* Begin *
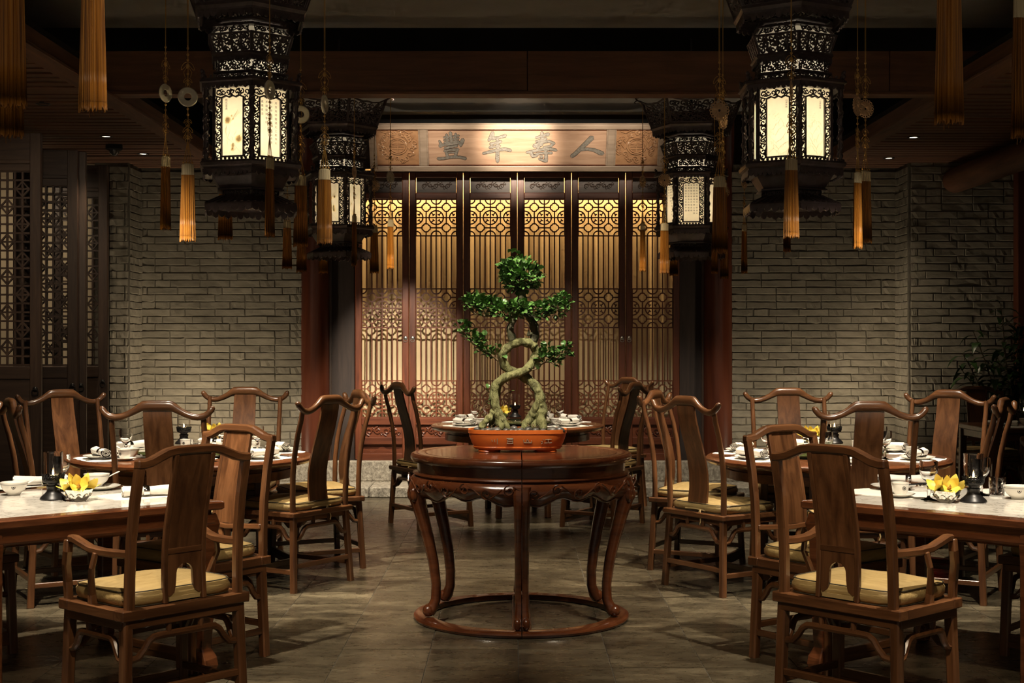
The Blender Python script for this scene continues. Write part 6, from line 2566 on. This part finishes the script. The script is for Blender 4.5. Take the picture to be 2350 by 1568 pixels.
def mk_napkin():
    t = thing('rolled_napkin', 'rolled white napkin in a silver ring', 'napkin')

    def fn(u, v):
        a = 2 * PI * u
        y = -.12 + .24 * v
        r = .021 + .004 * abs(v - .5) * 2 + .0022 * math.sin(5 * a + 7 * v) * (.3 + abs(v - .5) * 1.4)
        if abs(v - .42) < .08:
            r = .0200
        return (r * math.cos(a) * 1.25, y, .024 + r * math.sin(a) * .95)
    g = G().grid(fn, 22, 24, closed_u=True)
    # visible fold layers at the ends
    for ye in (-.12, .12):
        k = G()
        pts = []
        for i in range(26):
            r = .024 * (1 - i / 30)
            a = i * .62
            pts.append((r * math.cos(a) * 1.2, ye, .024 + r * math.sin(a) * .9))
        g.bar(pts, .010, .0025, up=(0, 0, 1))
        g.add([(.019 * math.cos(i * PI / 8) * 1.2, ye * .93, .024 + .019 * math.sin(i * PI / 8)) for i in range(16)], [tuple(range(16))])
    g.build('cloth', M['napkin'], t, smooth=True, ang=50)
    G().lathe([(.0232, -.013), (.0245, -.011), (.0245, .011), (.0232, .013), (.0222, .011), (.0222, -.011), (.0232, -.013)], 28).xf(Matrix.Translation((0, -.019, .024)) @ Matrix.Scale(1.24, 4, (1, 0, 0)) @ Matrix.Rotation(PI / 2, 4, 'X')).build('napkin_ring', M['silver'], t, smooth=True)
    return t


def mk_mat():
    t = thing('place_mat', 'white linen place mat with a wavy edge', 'place mat')
    n = 56
    vs = []
    for zz in (.0, .0022):
        for i in range(n):
            a = 2 * PI * i / n
            ca, sa = math.cos(a), math.sin(a)
            k = (abs(ca) ** 5 + abs(sa) ** 5) ** (-1 / 5)
            w_ = 1 + .025 * math.sin(14 * a)
            vs.append((.20 * ca * k * w_, .145 * sa * k * w_, zz))
    fs = [tuple(reversed(range(n))), tuple(range(n, 2 * n))] + [(i, (i + 1) % n, n + (i + 1) % n, n + i) for i in range(n)]
    G().add(vs, fs).build('cloth', M['napkin'], t)
    return t


def mk_chop():
    t = thing('chopsticks', 'pair of black chopsticks on a silver rest', 'chopsticks')
    for s in (-1, 1):
        G().tube([(s * .004, -.11, .003), (s * .006, .05, .014), (s * .007, .13, .018)], [.0016, .0026, .0034], 6, up=(1, 0, 0)).build('chopstick', M['ironblack'], t, smooth=True)
    g = G().ell((0, .06, .006), (.020, .006, .006), 10, 6)
    g.ell((-.018, .06, .008), (.006, .007, .008), 8, 6)
    g.ell((.018, .06, .008), (.006, .007, .008), 8, 6)
    g.build('rest', M['silver'], t, smooth=True)
    return t


def mk_shaker():
    t = thing('cruet', 'tiny cut glass cruet', 'cruet')
    G().lathe([(0, 0), (.011, 0), (.013, .004), (.008, .010), (.012, .018), (.009, .026), (.004, .032), (.008, .038), (.003, .046), (0, .048)], 12).build('body', M['glass'], t, weld=True)
    return t


P_bowl, P_spoon, P_cup, P_sauc, P_plate = (Proto(f_()) for f_ in (mk_bowl, mk_spoon, mk_cup, mk_saucer, mk_plate))
P_glass, P_tumb, P_cand, P_flow, P_nap, P_mat, P_chop, P_shak = (Proto(f_()) for f_ in (mk_glass, mk_tumbler, mk_candle, mk_flowers, mk_napkin, mk_mat, mk_chop, mk_shaker))


def flame_light(p, e=.5):
    l = bpy.data.lights.new('candle_light', 'POINT')
    l.energy = e
    l.color = (1.0, .58, .25)
    l.shadow_soft_size = .004
    link('candle_light', l, None, p + Vector((0, 0, .119)))


def put(P, p, rz, label, gr=None, dz_=0.0):
    return P.put((p.x, p.y, p.z + dz_), rz, label, gr)


def candle(p, label):
    put(P_cand, p, 0, label, 'candle lamps')
    flame_light(p)


TZ_ = TZ
# ---- left marble table
SL = 'on the left marble table'
p = onz(32, 1137, TZ_)
put(P_bowl, p, .3, 'white footed bowl at the left edge, on the left marble table', 'white bowls')
put(P_spoon, p + Vector((.006, -.012, .020)), .7, 'white spoon leaning to the right in the bowl at the left edge', 'white china spoons')
p = onz(30, 1120, TZ_)
put(P_mat, p + Vector((-.10, .05, 0)), ASQL, 'white place mat under the crumpled napkin behind the bowl at the left edge', 'white place mats')
put(P_nap, p + Vector((.10, .09, .003)), 1.9, 'rolled napkin lying behind the bowl, left of the candle on the left marble table', 'rolled napkins')
candle(onz(122, 1147, TZ_), 'candle lamp beside the yellow orchids on the left marble table')
put(P_glass, onz(141, 1128, TZ_), 0, 'stemmed glass behind the candle lamp on the left marble table', 'stemmed glasses')
put(P_flow, onz(180, 1150, TZ_), .15, 'yellow orchids in a small silver bowl on the left marble table', 'bowls of yellow orchids')
p = onz(345, 1140, TZ_)
put(P_mat, p + Vector((-.03, .05, 0)), ASQL - PI / 2 + PI / 2, 'white place mat behind the splat of the left foreground armchair', 'white place mats')
put(P_nap, p + Vector((.0, .0, .003)), -1.15, 'rolled napkin with a silver ring beside the orchids on the left marble table', 'rolled napkins')
put(P_plate, onz(225, 1124, TZ_), 0, 'white plate behind the orchids on the left marble table', 'white plates')
put(P_bowl, onz(222, 1121, TZ_), .2, 'white bowl half hidden behind the orchids on the left marble table', 'white bowls', .009)
put(P_spoon, onz(226, 1121, TZ_), .2, 'white spoon in the bowl half hidden behind the orchids', 'white china spoons', .031)
# ---- right marble table
p = onz(2110, 1128, TZ_)
put(P_mat, onz(2040, 1133, TZ_), ASQR, 'white place mat seen through the back of the right foreground armchair', 'white place mats')
put(P_sauc, onz(2066, 1142, TZ_), 0, 'white saucer on the place mat behind the right foreground armchair', 'white saucers', .003)
put(P_cup, onz(2066, 1142, TZ_), .2, 'white tea cup on its saucer behind the right foreground armchair', 'white tea cups', .010)
put(P_plate, onz(2050, 1124, TZ_), 0, 'white plate behind the tea cup on the right marble table', 'white plates', .003)
put(P_chop, onz(2085, 1129, TZ_), -1.4, 'black chopsticks across the plate on the right marble table', 'pairs of chopsticks', .022)
put(P_nap, onz(2075, 1112, TZ_), 1.35, 'rolled napkin at the back of the right marble table', 'rolled napkins', .001)
put(P_glass, onz(2131, 1148, TZ_), 0, 'stemmed glass left of the orchids on the right marble table', 'stemmed glasses')
put(P_flow, onz(2172, 1153, TZ_), -.1, 'yellow orchids in a small silver bowl on the right marble table', 'bowls of yellow orchids')
candle(onz(2234, 1153, TZ_), 'candle lamp right of the orchids on the right marble table')
put(P_glass, onz(2252, 1138, TZ_), 0, 'stemmed glass behind the candle lamp on the right marble table', 'stemmed glasses')
put(P_bowl, onz(2335, 1146, TZ_), -.2, 'white footed bowl at the right edge, on the right marble table', 'white bowls')
put(P_mat, onz(2325, 1136, TZ_) + Vector((.06, .06, 0)), ASQR, 'white place mat behind the bowl at the right edge', 'white place mats')
put(P_tumb, onz(2288, 1138, TZ_), 0, 'small clear tumbler between the candle lamp and the bowl at the right edge', 'clear tumblers', .003)
put(P_shak, onz(2305, 1127, TZ_), 0, 'tiny cut glass cruet behind the small tumbler on the right marble table', 'cut glass cruets', .003)
put(P_shak, onz(2087, 1120, TZ_), 0, 'tiny cut glass cruet beside the rolled napkin on the right marble table', 'cut glass cruets')


# ---- the round tables: one cover before each chair
def covers(c, seats, tab):
    for ang, nm, skip in seats:
        a = math.radians(ang)
        u = Vector((math.cos(a), math.sin(a), 0))
        v = Vector((-math.sin(a), math.cos(a), 0))
        rz = a + PI / 2
        q = Vector((c.x, c.y, TZ_))
        place = 'before the %s chair of the %s round table' % (nm, tab)
        put(P_mat, q + u * .545, rz, 'white place mat ' + place, 'white place mats')
        put(P_plate, q + u * .555 - v * .02, 0, 'white plate ' + place, 'white plates', .003)
        put(P_nap, q + u * .555 - v * .02, rz + .15 + 1.4, 'rolled napkin on the plate ' + place, 'rolled napkins', .019)
        put(P_sauc, q + u * .47 + v * .17, 0, 'white saucer ' + place, 'white saucers', .0)
        put(P_cup, q + u * .47 + v * .17, R_.uniform(-.5, .5), 'white tea cup ' + place, 'white tea cups', .007)
        put(P_chop, q + u * .57 + v * .115, rz, 'black chopsticks ' + place, 'pairs of chopsticks', .0025)
        if 'g' not in skip:
            put(P_glass, q + u * .385 - v * .09, 0, 'stemmed glass ' + place, 'stemmed glasses')
        if 'b' not in skip:
            put(P_bowl, q + u * .40 + v * .03, R_.uniform(-.3, .3), 'white bowl ' + place, 'white bowls')
            put(P_spoon, q + u * .40 + v * .03, 2.4 + R_.uniform(-.4, .4), 'white spoon in the bowl ' + place, 'white china spoons', .022)


covers(LT, [(-88, 'nearest', ''), (-28, 'near right', 'b'), (32, 'far right', 'b'), (88, 'farthest', 'b'), (148, 'far left', 'b'), (212, 'near left', '')], 'left')
covers(RT, [(-90, 'nearest', ''), (-32, 'near right', 'b'), (35, 'far right', 'b'), (92, 'farthest', 'b'), (150, 'far left', 'b'), (208, 'near left', '')], 'right')
covers(CT, [(-140, 'near left', ''), (-40, 'near right', ''), (35, 'far right', 'b'), (145, 'far left', 'b')], 'middle')
ZG = TZ_ + .029
candle(onz(422, 1019, ZG), 'candle lamp on the turntable of the left round table')
put(P_flow, onz(490, 1012, ZG), .4, 'yellow orchids on the turntable of the left round table', 'bowls of yellow orchids')
put(P_tumb, Vector((LT.x + .06, LT.y - .16, ZG)), 0, 'clear tumbler beside the orchids of the left round table', 'clear tumblers')
candle(onz(1915, 1018, ZG), 'candle lamp on the turntable of the right round table')
put(P_flow, onz(1862, 1020, ZG), -.3, 'yellow orchids on the turntable of the right round table', 'bowls of yellow orchids')
candle(onz(1182, 958, ZG), 'candle lamp on the middle table behind the bonsai')
put(P_flow, onz(1152, 962, ZG), .3, 'yellow orchids on the middle table behind the bonsai trunk', 'bowls of yellow orchids')
# ---- far right table
q = onz(2322, 973, TZ_)
candle(Vector((4.38, 11.95, TZ_)), 'candle lamp on the dim table at the far right')
put(P_flow, Vector((4.50, 11.80, TZ_)), 0, 'yellow orchids on the dim table at the far right', 'bowls of yellow orchids')
put(P_bowl, Vector((4.28, 11.62, TZ_)), 0, 'white bowl on the dim table at the far right', 'white bowls')
put(P_nap, Vector((4.05, 11.55, TZ_)), 1.2, 'rolled napkin on the dim table at the far right', 'rolled napkins')
put(P_mat, Vector((4.22, 11.42, TZ_)), 0, 'white place mat on the dim table at the far right', 'white place mats')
* End *
▸ To be done:
Give again, word for word, every line from the top of the data through the line with "t = thing('rolled_napkin', 'rolled", both ends included, and exclude the pictures.

▸ The completed task:
The Blender Python script for this scene continues. Write part 6, from line 2566 on. This part finishes the script. The script is for Blender 4.5. Take the picture to be 2350 by 1568 pixels.
def mk_napkin():
    t = thing('rolled_napkin', 'rolled white napkin in a silver ring', 'napkin')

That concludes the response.